Friday, June 30, 2017

Review: The Bird and the Sword

The Bird and the Sword The Bird and the Sword by Amy Harmon
My rating: 4 of 5 stars

A lot of the best fantasy is ultimately about language. Tolkien began, after all, with his linguistic experiments around the language of the elves and orcs, and the stories grew from there. Ursula K. LeGuin’s Earthsea trilogy has an entire system of magic around the notion that the world came into being when the first human spoke the true language, and now all magic is the residue of that same speech. And J.K. Rowling makes a big deal about how important it is for her young wizards to pronounce words just-so, to appreciate the power of the individual word.

A lot of powerful feminist literature explores what it means for a woman to lose her voice. Whether it’s something like The Little Mermaid story or The Handmaid’s Tale, we’re called on to interrogate the degree to which women are subjected to control by the removal of their voices, by silencing them.

Amy Harmon marries those two traditions in this gently magical story of a young woman who discovers power, love and a sense of her own desires through the process of recovering the voice taken from her as a child. This is fantasy in the broad sense of the term: it’s a story that invents a new world in order to comment on the one we know. It may not be “high fantasy” in the sense of the endless parade of Tolkien/Martin wanabes, but that’s a good thing. Instead, it’s a story that spins a new mythology from the long tradition of fairy tale.

This is also a story that goes in unexpected places. Lark is a lord’s daughter whose life is overturned when the king discovers that her mother is “gifted,” that she has the power to give “words” that reshape reality. The king has the mother summarily executed, but not before she can level curses upon the king and his son, and she can command her daughter to silence so that she will not suffer the same fate for exercising her power.

To the degree that this book explores the feminist trope, it’s telling that it’s another woman who silences Lark. And she does so not out of jealousy (as another woman attempts to do late in the book) but for her own protection. It’s hard to judge the mother: has she acted wisely to defend her daughter, or is she frightened of this particular female power? I like that the answer isn’t clear, that this is a real novel, not a political tract. It asks a powerful question – how do we accommodate a woman’s power – and then it allows multiple answers to emerge.

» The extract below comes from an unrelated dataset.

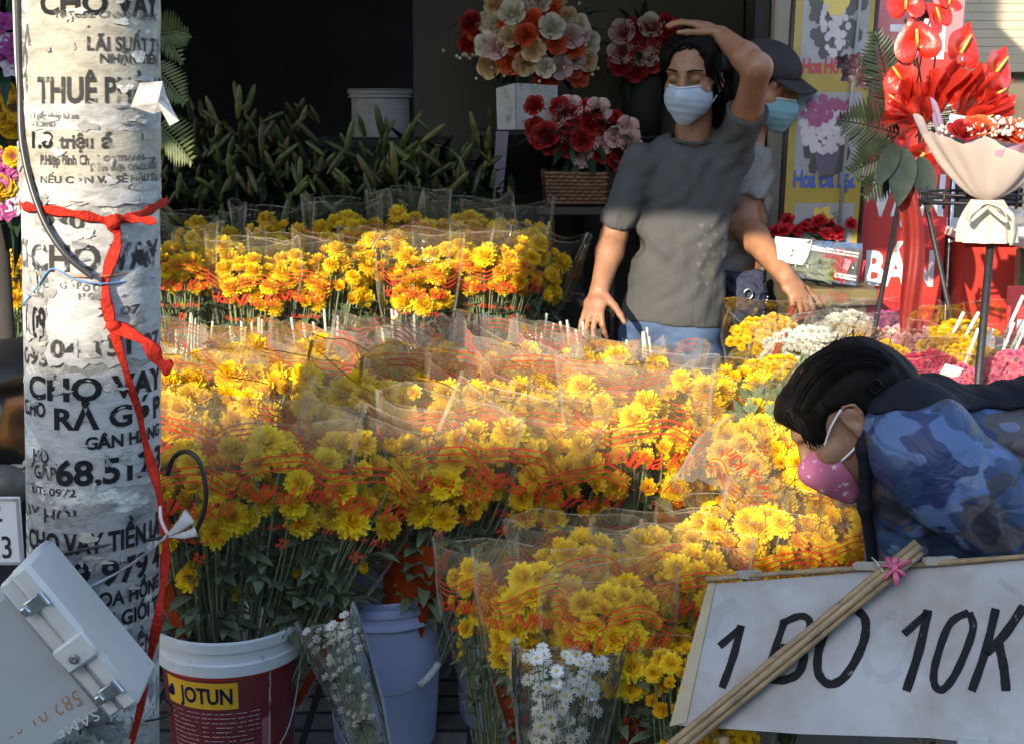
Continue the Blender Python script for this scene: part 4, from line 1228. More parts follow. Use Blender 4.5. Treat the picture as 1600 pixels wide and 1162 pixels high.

Similarly, Lark gets taken hostage years later by the new king, only to discover that her mother’s curse has left him gifted as well. He has the capacity to change into an eagle, but he can’t control the process. As her mother promised, he is losing himself “to the sky.” Again we see the ambivalence of the situation. This power is, in its way, welcome, and the king acknowledges later that he has always dreamed of flying. Yet it also limits him. It’s both a curse and a gift, an experience of the world that makes him more and less likely to tolerate the “gifted” community his father sought to exterminate.

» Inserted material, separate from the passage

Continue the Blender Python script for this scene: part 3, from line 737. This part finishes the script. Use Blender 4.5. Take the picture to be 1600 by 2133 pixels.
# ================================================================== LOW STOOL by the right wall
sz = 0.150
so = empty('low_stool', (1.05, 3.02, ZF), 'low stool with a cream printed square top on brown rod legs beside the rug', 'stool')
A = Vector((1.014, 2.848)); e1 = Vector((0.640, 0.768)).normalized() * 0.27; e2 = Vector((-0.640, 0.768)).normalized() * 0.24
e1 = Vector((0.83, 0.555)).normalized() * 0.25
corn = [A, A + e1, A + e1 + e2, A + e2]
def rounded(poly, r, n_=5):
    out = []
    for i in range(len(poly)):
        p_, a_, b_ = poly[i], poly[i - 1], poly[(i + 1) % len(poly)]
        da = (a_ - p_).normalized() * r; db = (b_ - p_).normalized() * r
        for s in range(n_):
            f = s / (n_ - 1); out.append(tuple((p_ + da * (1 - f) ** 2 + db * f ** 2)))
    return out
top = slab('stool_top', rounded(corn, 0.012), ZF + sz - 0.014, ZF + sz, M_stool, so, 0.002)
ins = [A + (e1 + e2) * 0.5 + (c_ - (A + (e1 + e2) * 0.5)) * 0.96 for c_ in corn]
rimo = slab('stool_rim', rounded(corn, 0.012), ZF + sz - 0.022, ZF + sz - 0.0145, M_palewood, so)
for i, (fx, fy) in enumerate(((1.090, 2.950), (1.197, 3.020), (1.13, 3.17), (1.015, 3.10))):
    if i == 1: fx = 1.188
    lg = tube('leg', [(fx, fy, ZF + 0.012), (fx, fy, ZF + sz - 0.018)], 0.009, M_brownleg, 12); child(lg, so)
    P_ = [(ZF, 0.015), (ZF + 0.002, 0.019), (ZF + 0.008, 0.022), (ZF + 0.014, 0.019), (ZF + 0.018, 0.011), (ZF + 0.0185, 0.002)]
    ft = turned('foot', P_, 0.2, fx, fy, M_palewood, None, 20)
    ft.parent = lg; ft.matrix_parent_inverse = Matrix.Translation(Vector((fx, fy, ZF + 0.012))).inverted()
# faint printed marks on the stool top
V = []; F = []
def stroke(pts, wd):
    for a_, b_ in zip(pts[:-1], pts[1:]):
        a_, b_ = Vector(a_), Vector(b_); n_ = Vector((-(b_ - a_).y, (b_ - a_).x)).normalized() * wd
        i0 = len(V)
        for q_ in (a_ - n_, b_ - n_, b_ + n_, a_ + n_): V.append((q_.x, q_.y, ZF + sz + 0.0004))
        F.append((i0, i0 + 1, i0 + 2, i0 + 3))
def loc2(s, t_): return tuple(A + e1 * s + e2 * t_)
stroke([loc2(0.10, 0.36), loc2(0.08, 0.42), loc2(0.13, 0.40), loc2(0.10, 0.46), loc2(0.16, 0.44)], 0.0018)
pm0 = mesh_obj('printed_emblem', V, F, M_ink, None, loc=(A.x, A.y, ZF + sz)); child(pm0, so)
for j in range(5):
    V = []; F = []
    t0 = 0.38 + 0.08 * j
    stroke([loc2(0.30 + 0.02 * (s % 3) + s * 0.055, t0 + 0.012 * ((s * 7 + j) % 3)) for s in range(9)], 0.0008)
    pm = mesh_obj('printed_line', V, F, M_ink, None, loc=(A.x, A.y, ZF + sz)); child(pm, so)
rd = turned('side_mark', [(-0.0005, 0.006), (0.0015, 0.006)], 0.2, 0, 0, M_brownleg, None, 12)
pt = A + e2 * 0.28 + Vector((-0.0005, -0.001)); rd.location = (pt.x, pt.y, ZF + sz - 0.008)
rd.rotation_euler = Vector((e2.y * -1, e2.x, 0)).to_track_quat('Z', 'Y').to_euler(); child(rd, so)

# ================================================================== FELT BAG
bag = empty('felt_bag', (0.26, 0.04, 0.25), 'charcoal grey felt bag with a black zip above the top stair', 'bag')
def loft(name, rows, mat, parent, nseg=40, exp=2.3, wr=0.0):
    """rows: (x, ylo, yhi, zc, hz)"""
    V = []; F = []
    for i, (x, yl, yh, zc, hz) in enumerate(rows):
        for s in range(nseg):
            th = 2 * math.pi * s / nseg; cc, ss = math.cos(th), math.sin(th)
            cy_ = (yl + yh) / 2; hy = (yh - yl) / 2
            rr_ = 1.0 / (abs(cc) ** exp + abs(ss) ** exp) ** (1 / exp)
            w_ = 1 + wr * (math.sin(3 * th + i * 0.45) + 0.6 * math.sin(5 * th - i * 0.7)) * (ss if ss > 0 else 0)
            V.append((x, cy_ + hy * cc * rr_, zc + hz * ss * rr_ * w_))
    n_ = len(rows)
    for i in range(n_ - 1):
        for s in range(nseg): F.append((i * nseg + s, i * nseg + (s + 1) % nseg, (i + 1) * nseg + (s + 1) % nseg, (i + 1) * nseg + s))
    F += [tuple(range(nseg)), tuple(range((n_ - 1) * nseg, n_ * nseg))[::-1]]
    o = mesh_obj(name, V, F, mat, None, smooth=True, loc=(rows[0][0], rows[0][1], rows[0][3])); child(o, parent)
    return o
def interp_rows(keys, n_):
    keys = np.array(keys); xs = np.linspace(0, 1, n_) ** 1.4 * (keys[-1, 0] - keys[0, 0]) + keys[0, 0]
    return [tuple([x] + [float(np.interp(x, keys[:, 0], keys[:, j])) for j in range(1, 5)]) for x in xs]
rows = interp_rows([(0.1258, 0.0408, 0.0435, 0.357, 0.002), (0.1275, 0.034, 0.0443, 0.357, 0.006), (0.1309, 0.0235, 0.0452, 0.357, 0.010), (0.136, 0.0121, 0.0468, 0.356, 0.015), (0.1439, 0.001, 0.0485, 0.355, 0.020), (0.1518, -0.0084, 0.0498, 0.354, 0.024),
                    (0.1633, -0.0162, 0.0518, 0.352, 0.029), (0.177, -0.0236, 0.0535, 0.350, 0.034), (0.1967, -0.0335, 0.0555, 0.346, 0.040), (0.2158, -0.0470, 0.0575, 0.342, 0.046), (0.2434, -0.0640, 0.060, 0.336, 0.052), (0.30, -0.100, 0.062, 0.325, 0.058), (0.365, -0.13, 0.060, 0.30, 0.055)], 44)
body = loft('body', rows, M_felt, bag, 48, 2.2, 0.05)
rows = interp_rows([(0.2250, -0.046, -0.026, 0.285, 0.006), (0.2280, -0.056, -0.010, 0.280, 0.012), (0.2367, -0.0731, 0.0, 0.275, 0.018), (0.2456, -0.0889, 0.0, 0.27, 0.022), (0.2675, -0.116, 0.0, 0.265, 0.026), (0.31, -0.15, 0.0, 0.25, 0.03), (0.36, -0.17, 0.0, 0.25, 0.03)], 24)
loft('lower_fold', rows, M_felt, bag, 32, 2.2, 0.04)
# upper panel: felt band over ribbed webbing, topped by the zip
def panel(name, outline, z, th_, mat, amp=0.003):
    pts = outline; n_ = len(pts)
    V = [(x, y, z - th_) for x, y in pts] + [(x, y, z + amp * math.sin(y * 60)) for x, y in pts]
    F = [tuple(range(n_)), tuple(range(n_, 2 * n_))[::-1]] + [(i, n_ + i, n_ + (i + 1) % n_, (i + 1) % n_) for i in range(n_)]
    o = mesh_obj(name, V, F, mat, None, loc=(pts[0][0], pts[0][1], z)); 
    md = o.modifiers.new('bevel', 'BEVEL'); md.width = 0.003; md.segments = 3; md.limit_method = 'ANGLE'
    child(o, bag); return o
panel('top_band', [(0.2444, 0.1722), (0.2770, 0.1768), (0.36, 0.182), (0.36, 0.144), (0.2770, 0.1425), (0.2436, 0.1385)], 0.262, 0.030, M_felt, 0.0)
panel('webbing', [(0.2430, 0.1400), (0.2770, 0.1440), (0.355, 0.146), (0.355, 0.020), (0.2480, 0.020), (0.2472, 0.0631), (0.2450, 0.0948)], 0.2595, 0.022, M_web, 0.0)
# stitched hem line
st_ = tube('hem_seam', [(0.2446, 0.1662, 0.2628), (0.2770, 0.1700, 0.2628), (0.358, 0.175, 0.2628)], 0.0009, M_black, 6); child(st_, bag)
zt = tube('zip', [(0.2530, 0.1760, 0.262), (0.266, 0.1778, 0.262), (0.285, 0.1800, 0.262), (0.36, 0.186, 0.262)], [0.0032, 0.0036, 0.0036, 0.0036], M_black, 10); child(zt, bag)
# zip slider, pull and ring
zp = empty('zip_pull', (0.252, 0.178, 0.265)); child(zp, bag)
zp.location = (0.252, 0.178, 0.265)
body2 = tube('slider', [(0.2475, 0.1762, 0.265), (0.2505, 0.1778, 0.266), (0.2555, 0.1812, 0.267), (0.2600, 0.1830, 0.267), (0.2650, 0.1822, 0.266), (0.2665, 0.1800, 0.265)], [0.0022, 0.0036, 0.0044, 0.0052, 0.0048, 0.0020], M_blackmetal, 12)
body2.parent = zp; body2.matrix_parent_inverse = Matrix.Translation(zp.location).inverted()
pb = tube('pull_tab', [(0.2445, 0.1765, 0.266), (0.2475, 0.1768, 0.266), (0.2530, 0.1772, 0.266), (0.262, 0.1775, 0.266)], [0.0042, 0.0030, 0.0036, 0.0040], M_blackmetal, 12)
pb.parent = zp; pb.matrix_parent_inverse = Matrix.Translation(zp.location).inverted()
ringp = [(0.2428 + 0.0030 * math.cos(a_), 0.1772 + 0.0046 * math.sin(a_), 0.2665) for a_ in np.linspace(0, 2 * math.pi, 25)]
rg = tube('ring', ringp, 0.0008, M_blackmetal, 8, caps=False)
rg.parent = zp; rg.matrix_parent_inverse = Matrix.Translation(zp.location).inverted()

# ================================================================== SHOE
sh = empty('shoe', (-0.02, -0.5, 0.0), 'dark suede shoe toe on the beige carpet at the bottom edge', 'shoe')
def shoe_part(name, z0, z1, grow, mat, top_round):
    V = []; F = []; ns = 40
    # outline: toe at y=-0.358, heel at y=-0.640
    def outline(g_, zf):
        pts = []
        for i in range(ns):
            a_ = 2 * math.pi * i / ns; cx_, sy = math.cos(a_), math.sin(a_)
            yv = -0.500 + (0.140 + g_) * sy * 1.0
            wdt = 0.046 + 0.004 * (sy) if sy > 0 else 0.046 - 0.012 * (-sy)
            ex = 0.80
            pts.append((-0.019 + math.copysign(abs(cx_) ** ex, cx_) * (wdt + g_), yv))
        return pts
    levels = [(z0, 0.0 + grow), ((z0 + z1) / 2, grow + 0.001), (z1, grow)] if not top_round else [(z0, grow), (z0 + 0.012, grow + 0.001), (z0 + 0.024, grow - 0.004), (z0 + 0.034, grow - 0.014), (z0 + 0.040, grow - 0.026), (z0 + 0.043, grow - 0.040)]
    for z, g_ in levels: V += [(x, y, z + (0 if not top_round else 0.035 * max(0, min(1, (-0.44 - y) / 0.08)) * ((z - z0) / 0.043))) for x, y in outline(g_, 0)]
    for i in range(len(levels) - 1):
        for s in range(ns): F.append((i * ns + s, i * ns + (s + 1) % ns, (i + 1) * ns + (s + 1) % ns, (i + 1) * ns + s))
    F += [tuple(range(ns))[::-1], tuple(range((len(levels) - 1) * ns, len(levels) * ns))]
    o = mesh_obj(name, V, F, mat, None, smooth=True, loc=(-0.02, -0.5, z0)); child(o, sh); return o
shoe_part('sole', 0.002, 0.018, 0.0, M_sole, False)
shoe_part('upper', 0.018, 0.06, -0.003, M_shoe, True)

And, at the same time as she’s taken violently, she slowly discovers she loves Tiras. And their romance is rich and rewarding, with a dash of Pride and Prejudice thrown into the battle narrative. You buy that they’re in love for the right reasons, and Lark’s narrating of her growing desire for him is legitimately powerful

We see the dynamic with Lark’s father as well. Early on he’s praised for being a mild, unambitious man, the perfect mate for Lark’s mother who might shine too brightly if she were nearer the throne. Later, he becomes a key player in the chess game to determine who will be named successor to the dying king. He’s Lark’s protector, but he also likes her as silent; he doesn’t want to see her power unleashed.

And to top all of that off, Harmon writes with real skill. Her prose is lyrical and engaging, but it’s never overwrought. It feels like a fairy tale, but it never resolves itself into something as straightforward as that tone would suggest.

I do think there are spots where the action drags (but that might be my fault for getting distracted for days at a time as I read this and therefore coming to it with more gaps of time than I usually do). For a story that comes to depend as much as this does on intrigue, there might be more of a run-up to the political crises in the last few chapters.

All in all, though, Harmon writes so beautifully, and she does so in the service of such legitimate literary questions, that I enjoyed this very much.